Stated exercise: Print all of the lines exactly. Any picture among them stays out.

Information shown:
.....
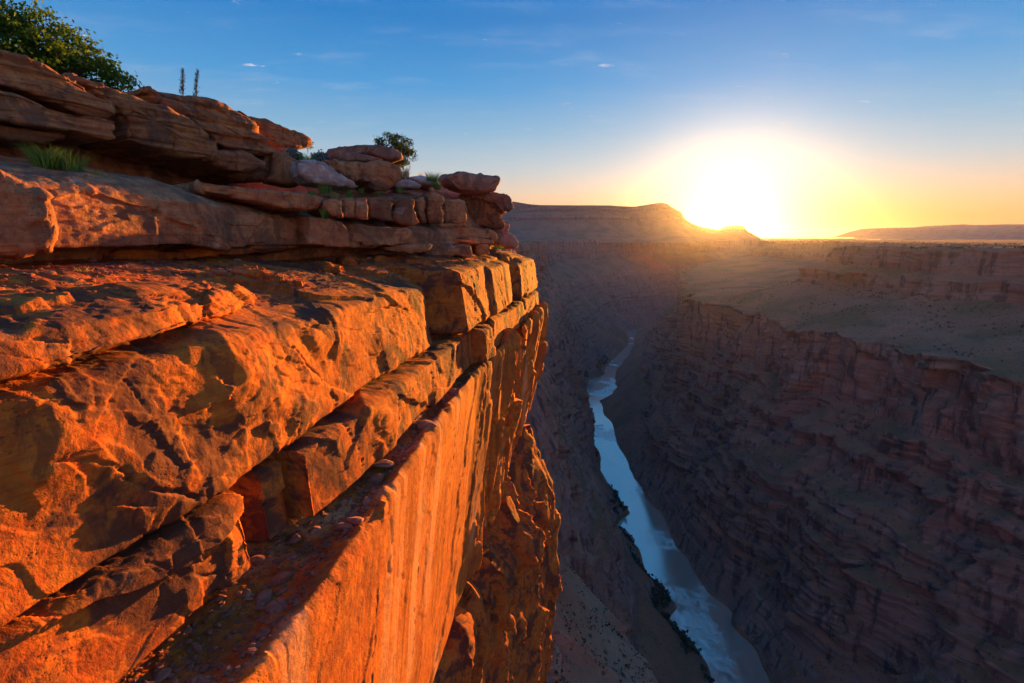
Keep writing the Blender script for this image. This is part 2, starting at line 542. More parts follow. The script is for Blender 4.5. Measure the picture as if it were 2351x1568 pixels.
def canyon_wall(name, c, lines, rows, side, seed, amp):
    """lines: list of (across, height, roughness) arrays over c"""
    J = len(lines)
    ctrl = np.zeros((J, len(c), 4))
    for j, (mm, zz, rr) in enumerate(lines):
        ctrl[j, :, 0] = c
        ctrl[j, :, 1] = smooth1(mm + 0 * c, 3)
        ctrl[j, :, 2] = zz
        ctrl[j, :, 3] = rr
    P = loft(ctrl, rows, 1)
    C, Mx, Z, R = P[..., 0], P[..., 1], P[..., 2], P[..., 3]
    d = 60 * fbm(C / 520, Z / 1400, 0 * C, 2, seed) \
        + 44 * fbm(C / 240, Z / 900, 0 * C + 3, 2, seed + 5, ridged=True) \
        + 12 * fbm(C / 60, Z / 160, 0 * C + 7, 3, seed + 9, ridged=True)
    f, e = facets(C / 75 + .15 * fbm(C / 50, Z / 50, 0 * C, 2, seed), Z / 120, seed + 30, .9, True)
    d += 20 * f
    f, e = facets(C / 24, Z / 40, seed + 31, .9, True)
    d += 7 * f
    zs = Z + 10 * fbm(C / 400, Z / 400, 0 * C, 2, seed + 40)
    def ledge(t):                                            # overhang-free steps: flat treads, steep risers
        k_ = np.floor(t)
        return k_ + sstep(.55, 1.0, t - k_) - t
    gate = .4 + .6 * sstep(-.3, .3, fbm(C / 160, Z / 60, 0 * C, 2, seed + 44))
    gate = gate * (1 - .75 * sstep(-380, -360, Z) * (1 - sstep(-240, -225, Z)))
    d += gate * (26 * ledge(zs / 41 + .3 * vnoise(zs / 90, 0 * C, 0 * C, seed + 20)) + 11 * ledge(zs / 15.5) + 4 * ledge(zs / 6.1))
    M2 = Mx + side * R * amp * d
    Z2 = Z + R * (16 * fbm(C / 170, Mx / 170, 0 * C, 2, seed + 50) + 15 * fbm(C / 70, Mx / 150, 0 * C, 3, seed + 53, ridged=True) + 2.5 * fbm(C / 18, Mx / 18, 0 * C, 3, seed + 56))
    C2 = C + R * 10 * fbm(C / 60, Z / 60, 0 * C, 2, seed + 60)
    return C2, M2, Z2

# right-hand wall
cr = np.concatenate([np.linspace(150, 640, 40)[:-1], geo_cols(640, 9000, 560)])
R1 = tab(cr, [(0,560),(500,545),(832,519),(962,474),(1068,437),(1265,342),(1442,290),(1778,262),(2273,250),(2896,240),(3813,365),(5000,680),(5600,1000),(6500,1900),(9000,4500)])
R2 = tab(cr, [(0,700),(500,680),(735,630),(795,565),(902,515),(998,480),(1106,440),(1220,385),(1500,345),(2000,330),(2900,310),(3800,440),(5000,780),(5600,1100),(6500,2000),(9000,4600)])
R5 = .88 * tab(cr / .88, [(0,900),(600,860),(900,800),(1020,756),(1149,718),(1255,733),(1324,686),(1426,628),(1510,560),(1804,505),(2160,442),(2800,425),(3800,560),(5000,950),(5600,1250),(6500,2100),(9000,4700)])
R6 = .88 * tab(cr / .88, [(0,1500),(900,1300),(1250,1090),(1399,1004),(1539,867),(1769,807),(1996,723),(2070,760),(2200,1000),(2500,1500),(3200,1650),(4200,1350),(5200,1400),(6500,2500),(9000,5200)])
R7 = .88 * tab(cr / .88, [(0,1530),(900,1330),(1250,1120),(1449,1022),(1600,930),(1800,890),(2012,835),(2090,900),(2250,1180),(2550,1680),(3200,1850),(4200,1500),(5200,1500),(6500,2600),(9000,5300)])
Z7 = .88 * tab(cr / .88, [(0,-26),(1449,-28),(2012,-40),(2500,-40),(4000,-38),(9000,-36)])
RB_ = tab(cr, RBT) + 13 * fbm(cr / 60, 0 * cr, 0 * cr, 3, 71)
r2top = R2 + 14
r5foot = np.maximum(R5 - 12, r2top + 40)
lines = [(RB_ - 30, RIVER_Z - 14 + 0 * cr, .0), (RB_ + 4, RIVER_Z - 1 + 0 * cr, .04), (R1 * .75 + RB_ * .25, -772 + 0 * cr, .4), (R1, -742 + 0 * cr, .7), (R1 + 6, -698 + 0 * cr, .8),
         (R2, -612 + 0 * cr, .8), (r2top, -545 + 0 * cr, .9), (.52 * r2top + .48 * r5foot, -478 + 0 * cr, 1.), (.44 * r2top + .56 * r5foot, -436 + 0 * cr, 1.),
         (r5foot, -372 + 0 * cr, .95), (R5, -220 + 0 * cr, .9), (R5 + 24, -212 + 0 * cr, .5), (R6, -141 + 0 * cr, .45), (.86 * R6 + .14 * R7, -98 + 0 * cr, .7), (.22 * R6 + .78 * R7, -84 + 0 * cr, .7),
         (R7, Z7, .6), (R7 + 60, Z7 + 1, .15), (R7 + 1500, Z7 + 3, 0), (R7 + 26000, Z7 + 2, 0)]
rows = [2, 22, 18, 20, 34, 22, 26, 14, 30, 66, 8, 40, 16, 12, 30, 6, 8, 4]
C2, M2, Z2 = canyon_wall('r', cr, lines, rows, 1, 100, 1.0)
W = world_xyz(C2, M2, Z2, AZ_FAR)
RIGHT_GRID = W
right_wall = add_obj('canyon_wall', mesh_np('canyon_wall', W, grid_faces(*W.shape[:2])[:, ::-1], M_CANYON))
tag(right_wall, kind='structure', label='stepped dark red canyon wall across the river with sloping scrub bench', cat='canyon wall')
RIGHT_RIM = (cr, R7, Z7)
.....
Finished answer:
Keep writing the Blender script for this image. This is part 2, starting at line 542. More parts follow. The script is for Blender 4.5. Measure the picture as if it were 2351x1568 pixels.
def canyon_wall(name, c, lines, rows, side, seed, amp):
    """lines: list of (across, height, roughness) arrays over c"""
    J = len(lines)
    ctrl = np.zeros((J, len(c), 4))
    for j, (mm, zz, rr) in enumerate(lines):
        ctrl[j, :, 0] = c
        ctrl[j, :, 1] = smooth1(mm + 0 * c, 3)
        ctrl[j, :, 2] = zz
        ctrl[j, :, 3] = rr
    P = loft(ctrl, rows, 1)
    C, Mx, Z, R = P[..., 0], P[..., 1], P[..., 2], P[..., 3]
    d = 60 * fbm(C / 520, Z / 1400, 0 * C, 2, seed) \
        + 44 * fbm(C / 240, Z / 900, 0 * C + 3, 2, seed + 5, ridged=True) \
        + 12 * fbm(C / 60, Z / 160, 0 * C + 7, 3, seed + 9, ridged=True)
    f, e = facets(C / 75 + .15 * fbm(C / 50, Z / 50, 0 * C, 2, seed), Z / 120, seed + 30, .9, True)
    d += 20 * f
    f, e = facets(C / 24, Z / 40, seed + 31, .9, True)
    d += 7 * f
    zs = Z + 10 * fbm(C / 400, Z / 400, 0 * C, 2, seed + 40)
    def ledge(t):                                            # overhang-free steps: flat treads, steep risers
        k_ = np.floor(t)
        return k_ + sstep(.55, 1.0, t - k_) - t
    gate = .4 + .6 * sstep(-.3, .3, fbm(C / 160, Z / 60, 0 * C, 2, seed + 44))
    gate = gate * (1 - .75 * sstep(-380, -360, Z) * (1 - sstep(-240, -225, Z)))
    d += gate * (26 * ledge(zs / 41 + .3 * vnoise(zs / 90, 0 * C, 0 * C, seed + 20)) + 11 * ledge(zs / 15.5) + 4 * ledge(zs / 6.1))
    M2 = Mx + side * R * amp * d
    Z2 = Z + R * (16 * fbm(C / 170, Mx / 170, 0 * C, 2, seed + 50) + 15 * fbm(C / 70, Mx / 150, 0 * C, 3, seed + 53, ridged=True) + 2.5 * fbm(C / 18, Mx / 18, 0 * C, 3, seed + 56))
    C2 = C + R * 10 * fbm(C / 60, Z / 60, 0 * C, 2, seed + 60)
    return C2, M2, Z2

# right-hand wall
cr = np.concatenate([np.linspace(150, 640, 40)[:-1], geo_cols(640, 9000, 560)])
R1 = tab(cr, [(0,560),(500,545),(832,519),(962,474),(1068,437),(1265,342),(1442,290),(1778,262),(2273,250),(2896,240),(3813,365),(5000,680),(5600,1000),(6500,1900),(9000,4500)])
R2 = tab(cr, [(0,700),(500,680),(735,630),(795,565),(902,515),(998,480),(1106,440),(1220,385),(1500,345),(2000,330),(2900,310),(3800,440),(5000,780),(5600,1100),(6500,2000),(9000,4600)])
R5 = .88 * tab(cr / .88, [(0,900),(600,860),(900,800),(1020,756),(1149,718),(1255,733),(1324,686),(1426,628),(1510,560),(1804,505),(2160,442),(2800,425),(3800,560),(5000,950),(5600,1250),(6500,2100),(9000,4700)])
R6 = .88 * tab(cr / .88, [(0,1500),(900,1300),(1250,1090),(1399,1004),(1539,867),(1769,807),(1996,723),(2070,760),(2200,1000),(2500,1500),(3200,1650),(4200,1350),(5200,1400),(6500,2500),(9000,5200)])
R7 = .88 * tab(cr / .88, [(0,1530),(900,1330),(1250,1120),(1449,1022),(1600,930),(1800,890),(2012,835),(2090,900),(2250,1180),(2550,1680),(3200,1850),(4200,1500),(5200,1500),(6500,2600),(9000,5300)])
Z7 = .88 * tab(cr / .88, [(0,-26),(1449,-28),(2012,-40),(2500,-40),(4000,-38),(9000,-36)])
RB_ = tab(cr, RBT) + 13 * fbm(cr / 60, 0 * cr, 0 * cr, 3, 71)
r2top = R2 + 14
r5foot = np.maximum(R5 - 12, r2top + 40)
lines = [(RB_ - 30, RIVER_Z - 14 + 0 * cr, .0), (RB_ + 4, RIVER_Z - 1 + 0 * cr, .04), (R1 * .75 + RB_ * .25, -772 + 0 * cr, .4), (R1, -742 + 0 * cr, .7), (R1 + 6, -698 + 0 * cr, .8),
         (R2, -612 + 0 * cr, .8), (r2top, -545 + 0 * cr, .9), (.52 * r2top + .48 * r5foot, -478 + 0 * cr, 1.), (.44 * r2top + .56 * r5foot, -436 + 0 * cr, 1.),
         (r5foot, -372 + 0 * cr, .95), (R5, -220 + 0 * cr, .9), (R5 + 24, -212 + 0 * cr, .5), (R6, -141 + 0 * cr, .45), (.86 * R6 + .14 * R7, -98 + 0 * cr, .7), (.22 * R6 + .78 * R7, -84 + 0 * cr, .7),
         (R7, Z7, .6), (R7 + 60, Z7 + 1, .15), (R7 + 1500, Z7 + 3, 0), (R7 + 26000, Z7 + 2, 0)]
rows = [2, 22, 18, 20, 34, 22, 26, 14, 30, 66, 8, 40, 16, 12, 30, 6, 8, 4]
C2, M2, Z2 = canyon_wall('r', cr, lines, rows, 1, 100, 1.0)
W = world_xyz(C2, M2, Z2, AZ_FAR)
RIGHT_GRID = W
right_wall = add_obj('canyon_wall', mesh_np('canyon_wall', W, grid_faces(*W.shape[:2])[:, ::-1], M_CANYON))
tag(right_wall, kind='structure', label='stepped dark red canyon wall across the river with sloping scrub bench', cat='canyon wall')
RIGHT_RIM = (cr, R7, Z7)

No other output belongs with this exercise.